Este fascismo estatal va carcomiendo desde la médula a las democracias donde se enarbola una “Constitución” que se convierte en letra descriptiva nada más ya que los derechos del hombre y del ciudadano terminan siendo avasallados por la codicia paraestatal.
Toda crisis tiene un límite, y no es posible advertir cuál ni cuándo estallará la rebelión social producto de la indignación de los sectores que padecen estas crueles políticas de extracción.
Los silencios de las masas son peligrosos, la Revolución Francesa anidó en los espíritus durante un siglo antes de que la guillotina “igualara” a la sociedad. Aunque parezca que todo está contenido, en realidad nada está tranquilo y los dirigentes deberían recordar aquellas palabras del General Juan Domingo Perón cuando advirtió de que los pueblos un día marcharán “Con los dirigentes a la cabeza, o con la cabeza de los dirigentes”.

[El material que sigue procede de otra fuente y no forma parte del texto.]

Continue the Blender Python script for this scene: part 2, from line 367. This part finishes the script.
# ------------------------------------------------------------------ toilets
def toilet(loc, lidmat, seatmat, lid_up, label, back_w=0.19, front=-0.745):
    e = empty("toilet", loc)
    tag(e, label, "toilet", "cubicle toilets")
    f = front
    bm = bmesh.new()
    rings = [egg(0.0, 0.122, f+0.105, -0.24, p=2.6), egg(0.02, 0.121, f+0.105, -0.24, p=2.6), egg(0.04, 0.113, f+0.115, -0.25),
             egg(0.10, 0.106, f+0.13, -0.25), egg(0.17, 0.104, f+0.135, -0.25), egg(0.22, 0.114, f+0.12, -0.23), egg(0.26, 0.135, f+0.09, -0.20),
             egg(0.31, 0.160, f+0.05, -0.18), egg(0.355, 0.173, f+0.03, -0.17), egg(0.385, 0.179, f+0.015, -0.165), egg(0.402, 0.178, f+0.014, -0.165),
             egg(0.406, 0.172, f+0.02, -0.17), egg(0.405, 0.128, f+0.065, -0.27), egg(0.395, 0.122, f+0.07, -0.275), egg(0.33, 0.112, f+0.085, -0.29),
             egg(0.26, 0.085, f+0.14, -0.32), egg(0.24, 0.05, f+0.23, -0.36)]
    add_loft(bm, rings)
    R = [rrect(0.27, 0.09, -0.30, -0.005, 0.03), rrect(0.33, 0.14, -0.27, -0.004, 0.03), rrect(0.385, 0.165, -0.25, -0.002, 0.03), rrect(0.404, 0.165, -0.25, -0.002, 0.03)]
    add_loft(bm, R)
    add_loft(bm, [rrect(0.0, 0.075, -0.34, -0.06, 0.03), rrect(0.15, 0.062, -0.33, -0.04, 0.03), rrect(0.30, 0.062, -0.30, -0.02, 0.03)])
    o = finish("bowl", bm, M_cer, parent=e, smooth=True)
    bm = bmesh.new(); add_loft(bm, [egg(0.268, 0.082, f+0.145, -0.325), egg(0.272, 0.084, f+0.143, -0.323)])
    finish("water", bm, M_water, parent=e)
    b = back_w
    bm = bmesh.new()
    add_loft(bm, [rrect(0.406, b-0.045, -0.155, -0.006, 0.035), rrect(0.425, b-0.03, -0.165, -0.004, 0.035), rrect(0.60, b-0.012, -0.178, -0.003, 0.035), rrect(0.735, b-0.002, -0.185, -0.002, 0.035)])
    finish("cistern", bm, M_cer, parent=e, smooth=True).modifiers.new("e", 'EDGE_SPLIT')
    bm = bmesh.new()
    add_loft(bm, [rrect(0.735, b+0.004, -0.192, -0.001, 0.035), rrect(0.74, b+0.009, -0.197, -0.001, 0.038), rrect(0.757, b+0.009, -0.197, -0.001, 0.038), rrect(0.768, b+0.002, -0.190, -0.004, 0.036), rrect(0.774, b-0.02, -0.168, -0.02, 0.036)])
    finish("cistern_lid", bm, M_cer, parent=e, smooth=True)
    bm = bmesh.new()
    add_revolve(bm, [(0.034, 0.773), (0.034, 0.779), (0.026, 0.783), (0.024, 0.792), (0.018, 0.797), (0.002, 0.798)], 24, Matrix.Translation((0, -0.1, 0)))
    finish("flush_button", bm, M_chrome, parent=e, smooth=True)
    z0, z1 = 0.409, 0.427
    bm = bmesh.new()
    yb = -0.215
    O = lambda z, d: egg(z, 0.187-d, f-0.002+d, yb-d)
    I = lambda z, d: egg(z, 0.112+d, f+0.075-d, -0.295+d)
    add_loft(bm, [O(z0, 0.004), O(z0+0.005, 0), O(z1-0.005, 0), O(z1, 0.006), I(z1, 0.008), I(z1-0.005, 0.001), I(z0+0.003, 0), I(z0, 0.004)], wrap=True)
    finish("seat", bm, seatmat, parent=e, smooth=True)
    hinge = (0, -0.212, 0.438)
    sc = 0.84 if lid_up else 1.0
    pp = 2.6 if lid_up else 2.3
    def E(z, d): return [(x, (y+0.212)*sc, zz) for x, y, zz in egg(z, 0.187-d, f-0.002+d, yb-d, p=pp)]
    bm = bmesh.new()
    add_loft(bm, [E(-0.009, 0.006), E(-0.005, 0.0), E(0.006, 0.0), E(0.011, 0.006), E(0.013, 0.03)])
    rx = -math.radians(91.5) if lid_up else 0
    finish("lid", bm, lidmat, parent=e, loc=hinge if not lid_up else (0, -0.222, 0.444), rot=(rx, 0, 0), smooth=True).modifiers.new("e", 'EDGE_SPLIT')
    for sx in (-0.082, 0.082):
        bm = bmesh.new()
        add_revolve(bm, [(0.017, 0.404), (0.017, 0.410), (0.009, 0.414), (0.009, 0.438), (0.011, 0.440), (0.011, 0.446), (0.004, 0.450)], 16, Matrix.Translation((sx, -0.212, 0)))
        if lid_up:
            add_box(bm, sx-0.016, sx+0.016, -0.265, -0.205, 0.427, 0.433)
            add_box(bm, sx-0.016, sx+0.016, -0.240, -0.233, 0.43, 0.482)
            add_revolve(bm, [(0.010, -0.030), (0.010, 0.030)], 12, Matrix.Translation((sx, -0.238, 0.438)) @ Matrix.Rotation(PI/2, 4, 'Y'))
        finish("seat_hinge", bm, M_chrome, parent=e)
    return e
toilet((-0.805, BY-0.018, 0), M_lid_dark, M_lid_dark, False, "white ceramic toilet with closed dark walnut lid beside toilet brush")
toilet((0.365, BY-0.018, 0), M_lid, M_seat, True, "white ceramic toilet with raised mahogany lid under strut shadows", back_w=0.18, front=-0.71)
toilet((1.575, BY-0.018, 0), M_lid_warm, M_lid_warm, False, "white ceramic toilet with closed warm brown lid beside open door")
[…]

Ya lo decía Dantón, “Las revoluciones están antes en los espíritus que en los hechos” y si bien el plan maestro –y macabro- de la reducción de las sociedades a un estado de colmena avanza de manera aceitada, la historia ha demostrado que nada hay más imprevisible que el comportamiento humano. Tal vez, ese instinto de supervivencia, ese imaginario colectivo formado por las raíces y sobre todo, la tendencia natural e innata en el individuo hacia el progreso que se sustenta en la esperanza, tal puedan componer el cóctel que haga estallar la cuestión social en contra del maquiavélico plan universal de dominio.
Pensar una rebelión contra el sistema global es una utopía, pero sí una cosa es segura, que se repetirá como con la globalización de los ochenta el fenómeno de los bolsones culturales de resistencia que seguramente podrán ser ahogados por la parafernalia tecnológica.
Si bien lo expuesto es la realidad objetiva, lo único cierto para todos es la incertidumbre. El Génesis enseña “Dominad la Tierra y todo lo que hay en ella”, pero nada dice de dominar el hombre al hombre mismo, de ser el “Homo hominis lupus”. Porque hay que decir que hasta el Leviatán pierde vigor cuando se potencia lo más humano y divino que tienen las personas: la esperanza.